BT aimed to get true fibre to 25% of UK. The actual figure? 0.7%

BT has admitted that only 0.7% of the UK can get a full end-to-end fibre broadband service from the company, despite once aiming to reach a quarter of the country.

In the early days of its fibre broadband rollout, BT said it would deliver fibre-to-the-premises (FTTP) to around 25% of the country, with the rest catered for by the slower fibre-to-the-cabinet (FTTC), which uses copper wiring to deliver the final stretch of the connection.

BT quietly dropped the 25% target last year, claiming that it was “far less relevant today” because of improvements made to the headline speed of FTTC, which had doubled to 80Mbits/sec since BT’s fibre broadband rollout was first announced.

However, in response to a complaint made about BT’s fibre broadband marketing to the Advertising Standards Authority (ASA), BT reveals just how far that target has slipped, admitting that only 0.7% of the company’s fibre network was FTTP. That means it passes just 144,000 premises, although the actual uptake is “much lower”.

The figures raise questions over whether BT’s fibre rollout – which has been supported by hundreds of millions of pounds of taxpayers’ money – is sufficiently future-proof, with copper wire likely to become the bottleneck when the company seeks to boost broadband speeds in the years to come. FTTP, on the other hand, provides almost limitless potential for future speed increases.

There’s already a huge discrepancy between FTTP download speeds, which top out at 330Mbits/sec on BT’s network, and FTTC, which has a maximum speed of 80Mbits/sec. FTTC speeds also drop off the further the customer is from their local cabinet.

In a statement sent to PC Pro, BT said: “It’s true that BT prioritised reaching as many homes and businesses as possible, as quickly as possible by focussing on fibre-to-the-cabinet (FTTC) technology. Technology is available to increase these speeds to over 100Mbits/sec in future.

“We have also built the UK’s largest Fibre to the Premise footprint – over 250k premises [the figures have been updated since BT’s submission to the ASA] – and we offer a ‘fibre on demand’ FTTP service to those who want more speed in FTTC areas.

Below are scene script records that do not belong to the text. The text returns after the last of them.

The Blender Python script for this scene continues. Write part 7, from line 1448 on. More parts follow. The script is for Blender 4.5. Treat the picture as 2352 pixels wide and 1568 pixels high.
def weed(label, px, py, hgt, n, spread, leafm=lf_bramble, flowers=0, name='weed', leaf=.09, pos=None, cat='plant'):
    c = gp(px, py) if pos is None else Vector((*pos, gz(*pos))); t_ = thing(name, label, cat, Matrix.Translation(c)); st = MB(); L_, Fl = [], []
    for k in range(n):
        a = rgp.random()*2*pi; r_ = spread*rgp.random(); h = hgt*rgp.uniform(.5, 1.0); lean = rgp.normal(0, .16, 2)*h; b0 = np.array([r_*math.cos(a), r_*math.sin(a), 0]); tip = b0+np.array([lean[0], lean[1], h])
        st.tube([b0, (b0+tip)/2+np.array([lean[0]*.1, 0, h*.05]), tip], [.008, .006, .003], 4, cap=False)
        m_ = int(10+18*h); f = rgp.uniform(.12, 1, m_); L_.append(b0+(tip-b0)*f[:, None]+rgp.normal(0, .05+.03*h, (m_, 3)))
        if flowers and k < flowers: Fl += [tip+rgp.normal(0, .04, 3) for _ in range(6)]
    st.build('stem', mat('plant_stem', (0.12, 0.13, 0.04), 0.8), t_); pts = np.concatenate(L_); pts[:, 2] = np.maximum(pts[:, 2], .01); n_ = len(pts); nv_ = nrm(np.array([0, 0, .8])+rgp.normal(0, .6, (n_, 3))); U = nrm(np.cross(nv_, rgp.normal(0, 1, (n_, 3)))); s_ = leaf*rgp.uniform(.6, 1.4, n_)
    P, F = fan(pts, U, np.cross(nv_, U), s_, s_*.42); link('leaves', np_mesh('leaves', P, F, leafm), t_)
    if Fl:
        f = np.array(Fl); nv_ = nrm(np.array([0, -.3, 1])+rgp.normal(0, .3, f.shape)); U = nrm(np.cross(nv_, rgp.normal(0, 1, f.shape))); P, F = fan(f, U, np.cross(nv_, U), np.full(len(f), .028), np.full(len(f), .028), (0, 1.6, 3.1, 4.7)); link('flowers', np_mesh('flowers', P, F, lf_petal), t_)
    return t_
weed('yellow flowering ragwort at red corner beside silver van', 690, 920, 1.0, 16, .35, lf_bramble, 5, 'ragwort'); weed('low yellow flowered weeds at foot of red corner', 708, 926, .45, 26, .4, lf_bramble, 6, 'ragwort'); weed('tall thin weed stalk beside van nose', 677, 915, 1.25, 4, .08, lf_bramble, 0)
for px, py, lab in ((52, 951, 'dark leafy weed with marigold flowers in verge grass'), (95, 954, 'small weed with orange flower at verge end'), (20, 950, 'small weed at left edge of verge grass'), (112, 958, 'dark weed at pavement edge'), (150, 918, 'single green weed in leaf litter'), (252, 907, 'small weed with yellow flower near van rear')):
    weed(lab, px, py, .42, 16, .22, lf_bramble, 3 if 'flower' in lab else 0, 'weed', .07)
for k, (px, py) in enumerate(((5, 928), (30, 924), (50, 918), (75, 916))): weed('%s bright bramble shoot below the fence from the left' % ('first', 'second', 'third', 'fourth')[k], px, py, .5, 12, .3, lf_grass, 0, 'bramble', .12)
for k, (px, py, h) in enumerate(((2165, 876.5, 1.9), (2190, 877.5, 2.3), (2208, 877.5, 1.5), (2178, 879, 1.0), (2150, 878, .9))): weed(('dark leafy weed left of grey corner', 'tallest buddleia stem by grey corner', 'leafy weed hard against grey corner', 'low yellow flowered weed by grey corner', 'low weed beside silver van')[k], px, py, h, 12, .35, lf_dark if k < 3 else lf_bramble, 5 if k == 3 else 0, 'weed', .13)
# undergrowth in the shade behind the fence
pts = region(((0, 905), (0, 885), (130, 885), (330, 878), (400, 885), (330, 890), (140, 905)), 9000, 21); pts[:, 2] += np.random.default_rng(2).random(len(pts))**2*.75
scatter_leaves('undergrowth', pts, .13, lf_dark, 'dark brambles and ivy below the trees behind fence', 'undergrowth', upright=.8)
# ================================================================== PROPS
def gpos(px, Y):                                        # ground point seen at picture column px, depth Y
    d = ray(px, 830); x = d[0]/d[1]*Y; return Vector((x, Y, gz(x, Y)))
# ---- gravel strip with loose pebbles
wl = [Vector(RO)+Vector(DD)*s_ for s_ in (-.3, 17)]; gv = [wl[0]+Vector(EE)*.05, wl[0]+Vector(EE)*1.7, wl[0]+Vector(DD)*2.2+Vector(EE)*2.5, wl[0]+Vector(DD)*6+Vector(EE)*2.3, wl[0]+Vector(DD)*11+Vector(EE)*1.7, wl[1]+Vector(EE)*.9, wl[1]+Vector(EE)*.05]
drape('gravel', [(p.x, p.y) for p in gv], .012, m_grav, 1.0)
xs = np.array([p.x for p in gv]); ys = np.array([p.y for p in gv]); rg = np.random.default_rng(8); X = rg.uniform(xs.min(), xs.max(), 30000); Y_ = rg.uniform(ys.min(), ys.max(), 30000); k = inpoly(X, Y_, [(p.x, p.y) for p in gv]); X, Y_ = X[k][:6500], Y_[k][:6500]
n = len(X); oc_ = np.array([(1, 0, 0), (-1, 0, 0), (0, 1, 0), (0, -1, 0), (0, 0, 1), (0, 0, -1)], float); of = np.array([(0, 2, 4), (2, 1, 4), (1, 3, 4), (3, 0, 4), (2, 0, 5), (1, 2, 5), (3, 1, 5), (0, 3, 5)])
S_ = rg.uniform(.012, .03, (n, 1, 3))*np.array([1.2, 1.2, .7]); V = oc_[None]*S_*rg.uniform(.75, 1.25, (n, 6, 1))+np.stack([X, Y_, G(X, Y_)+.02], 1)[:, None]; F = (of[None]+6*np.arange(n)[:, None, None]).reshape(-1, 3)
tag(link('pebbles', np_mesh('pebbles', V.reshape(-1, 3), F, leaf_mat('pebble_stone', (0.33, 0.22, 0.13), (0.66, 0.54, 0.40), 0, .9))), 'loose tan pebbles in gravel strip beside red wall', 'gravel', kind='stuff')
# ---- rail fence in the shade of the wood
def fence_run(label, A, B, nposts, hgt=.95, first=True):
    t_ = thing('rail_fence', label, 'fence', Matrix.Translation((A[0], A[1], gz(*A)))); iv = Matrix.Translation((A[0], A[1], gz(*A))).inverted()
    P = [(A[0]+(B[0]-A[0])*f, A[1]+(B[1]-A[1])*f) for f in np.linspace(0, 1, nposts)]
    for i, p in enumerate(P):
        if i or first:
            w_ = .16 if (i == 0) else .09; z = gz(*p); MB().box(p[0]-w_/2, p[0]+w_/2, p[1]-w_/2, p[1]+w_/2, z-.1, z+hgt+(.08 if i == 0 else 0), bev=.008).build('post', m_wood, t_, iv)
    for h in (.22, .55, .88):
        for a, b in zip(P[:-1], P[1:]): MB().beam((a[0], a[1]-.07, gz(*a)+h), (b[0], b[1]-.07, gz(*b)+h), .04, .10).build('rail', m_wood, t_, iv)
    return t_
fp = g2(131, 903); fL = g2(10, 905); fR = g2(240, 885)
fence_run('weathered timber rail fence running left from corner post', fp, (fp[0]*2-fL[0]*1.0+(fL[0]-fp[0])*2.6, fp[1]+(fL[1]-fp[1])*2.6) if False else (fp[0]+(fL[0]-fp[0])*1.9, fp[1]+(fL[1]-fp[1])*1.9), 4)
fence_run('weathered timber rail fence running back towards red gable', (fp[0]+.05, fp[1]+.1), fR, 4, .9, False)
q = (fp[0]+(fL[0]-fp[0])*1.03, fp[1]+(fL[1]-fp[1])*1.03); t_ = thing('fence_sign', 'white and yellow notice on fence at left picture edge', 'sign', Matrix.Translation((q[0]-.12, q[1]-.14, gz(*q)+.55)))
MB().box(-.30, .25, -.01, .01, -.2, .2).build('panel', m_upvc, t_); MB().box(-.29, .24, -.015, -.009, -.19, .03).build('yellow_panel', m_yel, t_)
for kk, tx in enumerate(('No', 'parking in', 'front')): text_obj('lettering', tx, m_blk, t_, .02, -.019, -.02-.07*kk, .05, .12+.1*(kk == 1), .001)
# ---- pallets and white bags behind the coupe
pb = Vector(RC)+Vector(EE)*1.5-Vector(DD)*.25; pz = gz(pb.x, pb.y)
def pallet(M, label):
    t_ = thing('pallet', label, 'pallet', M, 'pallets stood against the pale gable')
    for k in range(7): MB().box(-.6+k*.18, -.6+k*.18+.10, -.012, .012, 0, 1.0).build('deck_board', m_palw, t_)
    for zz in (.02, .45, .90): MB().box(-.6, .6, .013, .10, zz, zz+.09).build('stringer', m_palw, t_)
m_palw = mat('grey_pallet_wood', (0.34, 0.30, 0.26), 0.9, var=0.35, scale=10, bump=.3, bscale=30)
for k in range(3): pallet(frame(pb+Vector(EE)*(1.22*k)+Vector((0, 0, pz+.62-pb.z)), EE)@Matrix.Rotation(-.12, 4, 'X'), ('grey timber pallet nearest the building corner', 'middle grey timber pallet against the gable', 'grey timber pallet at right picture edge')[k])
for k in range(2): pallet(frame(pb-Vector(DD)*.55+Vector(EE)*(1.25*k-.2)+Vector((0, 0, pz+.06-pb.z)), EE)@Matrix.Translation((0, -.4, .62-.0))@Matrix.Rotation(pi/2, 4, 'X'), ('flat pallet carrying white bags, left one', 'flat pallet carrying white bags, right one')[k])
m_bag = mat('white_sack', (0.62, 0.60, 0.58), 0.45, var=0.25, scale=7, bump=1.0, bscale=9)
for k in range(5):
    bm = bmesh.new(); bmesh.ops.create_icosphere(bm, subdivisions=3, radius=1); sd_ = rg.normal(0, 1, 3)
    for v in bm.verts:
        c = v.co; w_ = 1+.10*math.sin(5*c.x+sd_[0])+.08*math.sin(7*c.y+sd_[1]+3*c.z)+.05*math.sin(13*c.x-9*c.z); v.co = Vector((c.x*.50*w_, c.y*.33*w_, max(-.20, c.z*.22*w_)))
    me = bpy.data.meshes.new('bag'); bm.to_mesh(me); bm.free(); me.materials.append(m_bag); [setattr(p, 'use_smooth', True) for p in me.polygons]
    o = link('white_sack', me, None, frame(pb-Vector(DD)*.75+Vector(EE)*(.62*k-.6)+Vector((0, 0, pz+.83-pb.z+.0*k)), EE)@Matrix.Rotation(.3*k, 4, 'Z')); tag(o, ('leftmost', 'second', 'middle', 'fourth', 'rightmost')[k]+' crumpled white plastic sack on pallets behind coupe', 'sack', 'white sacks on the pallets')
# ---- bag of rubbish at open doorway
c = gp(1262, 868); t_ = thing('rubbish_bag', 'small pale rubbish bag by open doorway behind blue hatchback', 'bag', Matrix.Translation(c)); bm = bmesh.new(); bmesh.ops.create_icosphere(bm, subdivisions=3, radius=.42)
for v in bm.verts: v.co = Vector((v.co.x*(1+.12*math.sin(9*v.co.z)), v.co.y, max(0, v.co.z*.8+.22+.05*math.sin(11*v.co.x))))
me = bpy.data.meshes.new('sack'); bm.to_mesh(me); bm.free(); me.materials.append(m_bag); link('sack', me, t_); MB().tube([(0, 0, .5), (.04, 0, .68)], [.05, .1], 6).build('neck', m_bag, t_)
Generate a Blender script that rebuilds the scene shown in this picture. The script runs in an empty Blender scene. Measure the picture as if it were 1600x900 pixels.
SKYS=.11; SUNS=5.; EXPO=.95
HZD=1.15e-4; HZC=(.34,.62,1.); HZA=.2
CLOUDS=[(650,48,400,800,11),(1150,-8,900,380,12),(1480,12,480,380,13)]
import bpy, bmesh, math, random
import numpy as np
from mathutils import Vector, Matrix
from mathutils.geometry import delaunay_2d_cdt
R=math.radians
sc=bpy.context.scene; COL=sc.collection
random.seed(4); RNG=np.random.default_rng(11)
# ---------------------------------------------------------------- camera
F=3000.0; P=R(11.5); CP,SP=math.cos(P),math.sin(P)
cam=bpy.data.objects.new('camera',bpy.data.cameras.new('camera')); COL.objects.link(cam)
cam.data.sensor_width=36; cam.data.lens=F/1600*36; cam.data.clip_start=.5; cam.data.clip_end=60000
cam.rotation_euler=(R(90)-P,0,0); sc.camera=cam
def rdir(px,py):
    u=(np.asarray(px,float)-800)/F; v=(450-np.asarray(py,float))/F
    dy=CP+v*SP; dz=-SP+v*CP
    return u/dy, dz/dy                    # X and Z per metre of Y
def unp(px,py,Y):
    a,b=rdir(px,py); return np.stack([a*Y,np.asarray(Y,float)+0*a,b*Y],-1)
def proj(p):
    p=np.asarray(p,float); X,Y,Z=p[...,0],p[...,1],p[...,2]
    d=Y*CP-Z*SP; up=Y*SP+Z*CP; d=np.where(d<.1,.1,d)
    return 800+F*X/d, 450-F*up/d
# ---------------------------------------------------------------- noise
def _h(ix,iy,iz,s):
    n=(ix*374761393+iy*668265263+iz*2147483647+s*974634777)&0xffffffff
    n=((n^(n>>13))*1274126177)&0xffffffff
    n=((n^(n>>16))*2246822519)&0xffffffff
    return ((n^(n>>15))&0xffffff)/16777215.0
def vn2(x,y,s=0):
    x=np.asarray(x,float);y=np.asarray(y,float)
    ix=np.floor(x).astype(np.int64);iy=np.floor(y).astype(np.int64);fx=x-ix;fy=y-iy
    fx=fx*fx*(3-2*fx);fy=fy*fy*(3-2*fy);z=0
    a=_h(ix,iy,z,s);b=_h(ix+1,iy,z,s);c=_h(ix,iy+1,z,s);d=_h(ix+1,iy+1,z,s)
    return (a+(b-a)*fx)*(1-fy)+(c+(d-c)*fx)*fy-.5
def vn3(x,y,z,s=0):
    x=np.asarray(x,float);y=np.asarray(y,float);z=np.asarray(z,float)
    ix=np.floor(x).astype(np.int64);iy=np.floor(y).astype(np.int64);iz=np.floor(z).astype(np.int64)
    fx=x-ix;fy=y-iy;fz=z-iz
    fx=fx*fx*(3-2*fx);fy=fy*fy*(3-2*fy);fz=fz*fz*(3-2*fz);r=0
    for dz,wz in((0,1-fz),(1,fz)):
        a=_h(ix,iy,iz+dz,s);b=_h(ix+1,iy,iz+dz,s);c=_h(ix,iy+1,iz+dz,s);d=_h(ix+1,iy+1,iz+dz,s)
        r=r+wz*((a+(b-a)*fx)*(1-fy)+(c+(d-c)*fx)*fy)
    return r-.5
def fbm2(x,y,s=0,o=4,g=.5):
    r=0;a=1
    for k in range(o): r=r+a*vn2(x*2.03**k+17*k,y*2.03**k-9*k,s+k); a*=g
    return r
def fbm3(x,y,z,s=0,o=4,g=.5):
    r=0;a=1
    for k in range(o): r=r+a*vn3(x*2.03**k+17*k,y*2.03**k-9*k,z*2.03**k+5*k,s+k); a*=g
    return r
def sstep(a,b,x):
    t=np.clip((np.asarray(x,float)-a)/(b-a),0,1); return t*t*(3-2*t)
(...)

“We keep FTTP technology under constant review, and we see it as a solution to satisfy demand for higher speeds from customers in future, in the next generation of our fibre network.”

True fibre?

BT was responding to a complaint made by two members of the public that describing the copper-based FTTP connections as “fibre-optic broadband” was misleading.

In its defence, BT argued that “the enormous increase in the availability of FTTC broadband since 2008 meant that customers were far more likely than they had previously been to understand exactly what FTTC was and were consequently less likely to be misled by the use of the terms ‘fibre optic'”.

The ASA sided with BT, ruling that “consumers who might be interested in ‘fibre optic’ broadband of one sort or another would primarily be concerned with the improved speed and performance which could be delivered in comparison to an ADSL connection, and the cost at which that service could be obtained, rather than being concerned with obtaining the most technologically advanced fibre optic product available at any cost”.

Given that the ASA had previously ruled in favour of Virgin Media when a similar complaint was made about its network, the ruling was something of a foregone conclusion.